I currently have a setup looking like this:
__________________ _________ ________ ___________
| Front end server |----| Varnish |----| NodeJS |----| C-service |
‾‾‾‾‾‾‾‾‾‾‾‾‾‾‾‾‾‾ ‾‾‾‾‾‾‾‾‾ ‾‾‾‾‾‾‾‾ ‾‾‾‾‾‾‾‾‾‾‾
NodeJS and C-service runs on the same virtual server.
The front end server may have hundreds of clients connected - each of these can generate hundreds of concurrent requests to the C-service, so the resulting requests to the C-service will number in the thousands.
From previous experience I know that sockets can only handle up to some limit of waiting connections (backlog). To handle that I implemented a message queue in NodeJS (it also converts HTTP messages into messages that the C-service understands, but that's a minor thing I could be doing in the C-service instead).
Problem:
- Varnish handles the thousands of requests easily
- The C-service can keep up with the thousands of requests, as long as they are queued.
- NodeJS... Not so much. (I tried clustering, but due to other implementation issues this is not an option.)
In other words, I have a NodeJS server that is severely limiting my throughput, but I don't know how else to handle that many concurrect requests.

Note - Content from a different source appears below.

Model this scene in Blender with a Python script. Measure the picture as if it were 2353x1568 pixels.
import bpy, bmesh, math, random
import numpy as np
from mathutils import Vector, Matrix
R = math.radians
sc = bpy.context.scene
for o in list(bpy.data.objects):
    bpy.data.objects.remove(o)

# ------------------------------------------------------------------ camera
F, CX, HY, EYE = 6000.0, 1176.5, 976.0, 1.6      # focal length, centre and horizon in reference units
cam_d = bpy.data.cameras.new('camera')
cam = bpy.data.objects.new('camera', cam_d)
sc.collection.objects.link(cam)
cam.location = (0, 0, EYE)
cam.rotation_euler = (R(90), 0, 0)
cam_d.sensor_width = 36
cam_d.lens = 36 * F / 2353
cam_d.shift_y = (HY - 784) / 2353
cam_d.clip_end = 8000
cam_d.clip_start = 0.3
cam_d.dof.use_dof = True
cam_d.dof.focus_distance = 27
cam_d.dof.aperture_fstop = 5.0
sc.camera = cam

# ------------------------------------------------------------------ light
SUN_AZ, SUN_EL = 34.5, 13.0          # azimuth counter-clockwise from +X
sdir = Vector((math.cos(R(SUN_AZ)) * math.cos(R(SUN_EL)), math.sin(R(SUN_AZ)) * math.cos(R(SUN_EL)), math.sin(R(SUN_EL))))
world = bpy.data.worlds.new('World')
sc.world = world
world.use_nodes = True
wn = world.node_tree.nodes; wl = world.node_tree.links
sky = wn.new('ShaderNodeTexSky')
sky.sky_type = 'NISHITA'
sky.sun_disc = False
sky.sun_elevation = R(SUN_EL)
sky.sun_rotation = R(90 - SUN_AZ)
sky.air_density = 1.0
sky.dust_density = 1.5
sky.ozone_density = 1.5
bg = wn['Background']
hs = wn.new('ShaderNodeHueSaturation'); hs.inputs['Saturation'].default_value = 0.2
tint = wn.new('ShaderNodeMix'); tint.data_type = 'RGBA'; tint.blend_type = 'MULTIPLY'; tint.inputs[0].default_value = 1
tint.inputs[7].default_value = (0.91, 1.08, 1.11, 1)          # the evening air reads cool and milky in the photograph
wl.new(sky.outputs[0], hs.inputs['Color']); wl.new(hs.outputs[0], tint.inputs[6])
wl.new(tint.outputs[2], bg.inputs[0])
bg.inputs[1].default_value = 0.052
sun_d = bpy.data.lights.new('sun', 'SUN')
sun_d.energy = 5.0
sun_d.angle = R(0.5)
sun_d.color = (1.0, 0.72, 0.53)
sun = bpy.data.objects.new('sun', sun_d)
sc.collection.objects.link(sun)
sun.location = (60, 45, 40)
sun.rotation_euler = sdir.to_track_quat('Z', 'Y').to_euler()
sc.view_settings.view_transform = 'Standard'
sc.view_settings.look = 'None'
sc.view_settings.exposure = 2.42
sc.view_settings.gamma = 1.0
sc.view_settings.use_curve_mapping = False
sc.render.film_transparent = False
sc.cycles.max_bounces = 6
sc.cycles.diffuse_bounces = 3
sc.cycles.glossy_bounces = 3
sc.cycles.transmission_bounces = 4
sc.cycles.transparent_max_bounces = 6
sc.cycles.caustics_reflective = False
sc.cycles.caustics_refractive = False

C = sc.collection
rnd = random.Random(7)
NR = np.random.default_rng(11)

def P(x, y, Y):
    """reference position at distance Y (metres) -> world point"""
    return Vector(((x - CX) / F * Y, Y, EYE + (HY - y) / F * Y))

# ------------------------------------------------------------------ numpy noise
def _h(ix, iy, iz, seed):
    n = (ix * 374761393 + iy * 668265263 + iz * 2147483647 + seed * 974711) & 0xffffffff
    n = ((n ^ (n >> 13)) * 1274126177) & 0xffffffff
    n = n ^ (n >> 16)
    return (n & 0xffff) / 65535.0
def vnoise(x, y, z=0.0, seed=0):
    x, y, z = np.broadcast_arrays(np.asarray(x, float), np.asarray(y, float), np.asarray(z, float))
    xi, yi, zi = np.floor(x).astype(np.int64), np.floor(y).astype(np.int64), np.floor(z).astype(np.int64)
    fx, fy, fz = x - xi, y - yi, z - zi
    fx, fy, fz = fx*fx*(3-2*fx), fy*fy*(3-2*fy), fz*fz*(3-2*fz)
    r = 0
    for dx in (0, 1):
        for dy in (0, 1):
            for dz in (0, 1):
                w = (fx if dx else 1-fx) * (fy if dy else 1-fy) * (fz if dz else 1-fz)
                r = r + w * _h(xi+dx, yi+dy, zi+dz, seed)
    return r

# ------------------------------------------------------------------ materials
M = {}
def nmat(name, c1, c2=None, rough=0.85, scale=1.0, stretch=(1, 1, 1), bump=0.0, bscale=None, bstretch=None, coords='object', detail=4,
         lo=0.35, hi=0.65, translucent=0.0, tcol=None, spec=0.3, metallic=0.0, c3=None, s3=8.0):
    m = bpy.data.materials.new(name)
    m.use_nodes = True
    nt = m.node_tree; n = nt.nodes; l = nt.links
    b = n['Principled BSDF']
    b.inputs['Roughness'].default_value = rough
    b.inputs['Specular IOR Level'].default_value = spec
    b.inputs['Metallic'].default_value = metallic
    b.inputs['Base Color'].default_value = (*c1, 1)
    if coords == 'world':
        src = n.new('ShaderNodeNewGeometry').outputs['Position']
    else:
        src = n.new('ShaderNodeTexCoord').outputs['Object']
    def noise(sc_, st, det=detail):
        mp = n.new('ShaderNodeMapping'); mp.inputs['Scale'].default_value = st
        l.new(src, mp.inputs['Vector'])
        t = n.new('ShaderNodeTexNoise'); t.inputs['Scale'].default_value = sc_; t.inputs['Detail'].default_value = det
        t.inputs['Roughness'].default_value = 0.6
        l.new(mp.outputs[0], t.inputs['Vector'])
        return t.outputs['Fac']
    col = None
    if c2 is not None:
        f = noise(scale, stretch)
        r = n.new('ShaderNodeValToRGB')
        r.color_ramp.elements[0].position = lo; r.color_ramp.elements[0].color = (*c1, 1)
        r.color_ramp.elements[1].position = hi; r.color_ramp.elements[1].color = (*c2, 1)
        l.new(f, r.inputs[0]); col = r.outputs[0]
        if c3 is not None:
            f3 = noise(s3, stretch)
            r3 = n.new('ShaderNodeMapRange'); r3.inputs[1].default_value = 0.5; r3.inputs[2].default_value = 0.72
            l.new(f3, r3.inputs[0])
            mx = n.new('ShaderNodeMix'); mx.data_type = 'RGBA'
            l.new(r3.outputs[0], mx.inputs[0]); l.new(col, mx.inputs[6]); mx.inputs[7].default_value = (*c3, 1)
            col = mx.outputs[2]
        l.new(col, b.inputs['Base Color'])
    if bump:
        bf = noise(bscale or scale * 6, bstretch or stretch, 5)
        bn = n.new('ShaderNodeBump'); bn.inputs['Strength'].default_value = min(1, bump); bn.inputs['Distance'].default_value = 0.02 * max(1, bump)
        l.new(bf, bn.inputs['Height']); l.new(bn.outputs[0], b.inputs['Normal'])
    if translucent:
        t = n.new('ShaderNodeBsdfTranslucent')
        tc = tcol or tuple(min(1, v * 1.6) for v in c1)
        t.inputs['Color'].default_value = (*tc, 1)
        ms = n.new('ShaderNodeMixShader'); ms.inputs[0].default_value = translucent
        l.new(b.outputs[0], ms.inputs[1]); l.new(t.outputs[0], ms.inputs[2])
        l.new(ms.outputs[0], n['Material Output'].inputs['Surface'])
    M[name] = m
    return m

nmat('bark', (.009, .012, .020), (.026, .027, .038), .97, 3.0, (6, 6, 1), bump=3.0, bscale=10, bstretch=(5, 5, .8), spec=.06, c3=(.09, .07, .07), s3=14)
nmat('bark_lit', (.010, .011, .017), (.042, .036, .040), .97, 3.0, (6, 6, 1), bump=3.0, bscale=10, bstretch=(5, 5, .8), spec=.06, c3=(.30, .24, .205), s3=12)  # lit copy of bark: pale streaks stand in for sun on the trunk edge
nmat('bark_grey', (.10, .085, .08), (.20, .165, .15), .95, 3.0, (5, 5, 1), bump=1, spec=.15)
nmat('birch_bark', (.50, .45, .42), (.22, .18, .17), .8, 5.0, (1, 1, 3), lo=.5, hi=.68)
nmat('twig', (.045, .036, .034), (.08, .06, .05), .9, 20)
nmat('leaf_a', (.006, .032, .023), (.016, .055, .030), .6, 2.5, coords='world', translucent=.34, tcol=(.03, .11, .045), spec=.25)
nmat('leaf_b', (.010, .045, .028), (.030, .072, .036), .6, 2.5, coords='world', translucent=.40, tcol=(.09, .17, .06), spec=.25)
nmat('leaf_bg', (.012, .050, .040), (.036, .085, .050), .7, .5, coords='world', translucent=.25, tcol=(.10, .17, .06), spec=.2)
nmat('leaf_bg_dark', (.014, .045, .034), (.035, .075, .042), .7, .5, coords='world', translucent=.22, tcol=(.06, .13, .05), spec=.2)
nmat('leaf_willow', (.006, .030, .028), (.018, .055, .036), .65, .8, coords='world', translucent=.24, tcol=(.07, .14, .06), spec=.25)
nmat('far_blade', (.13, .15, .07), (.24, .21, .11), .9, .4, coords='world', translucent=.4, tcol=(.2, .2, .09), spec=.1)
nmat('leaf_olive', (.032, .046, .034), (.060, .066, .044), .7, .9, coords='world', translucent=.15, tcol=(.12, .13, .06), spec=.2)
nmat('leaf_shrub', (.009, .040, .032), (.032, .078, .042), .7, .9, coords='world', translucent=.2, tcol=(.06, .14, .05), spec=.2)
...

I've been looking into message brokers such as Kafka/RabbitMQ/ZeroMQ, but they don't seem to handle my basic problem of connecting an HTTP service (Varnish) to an underlying TCP/Unix domain socket with message queuing. I'm not sure they're well suited for synchronous operation either.
Is this the wrong approach? What else could I be doing?
I need the responses to be sent synchronously, but not necessarily in the same order as they are sent from Varnish (I can run multiple instances of the C-service for better CPU utilization in which case sending the responses in order would slow things down).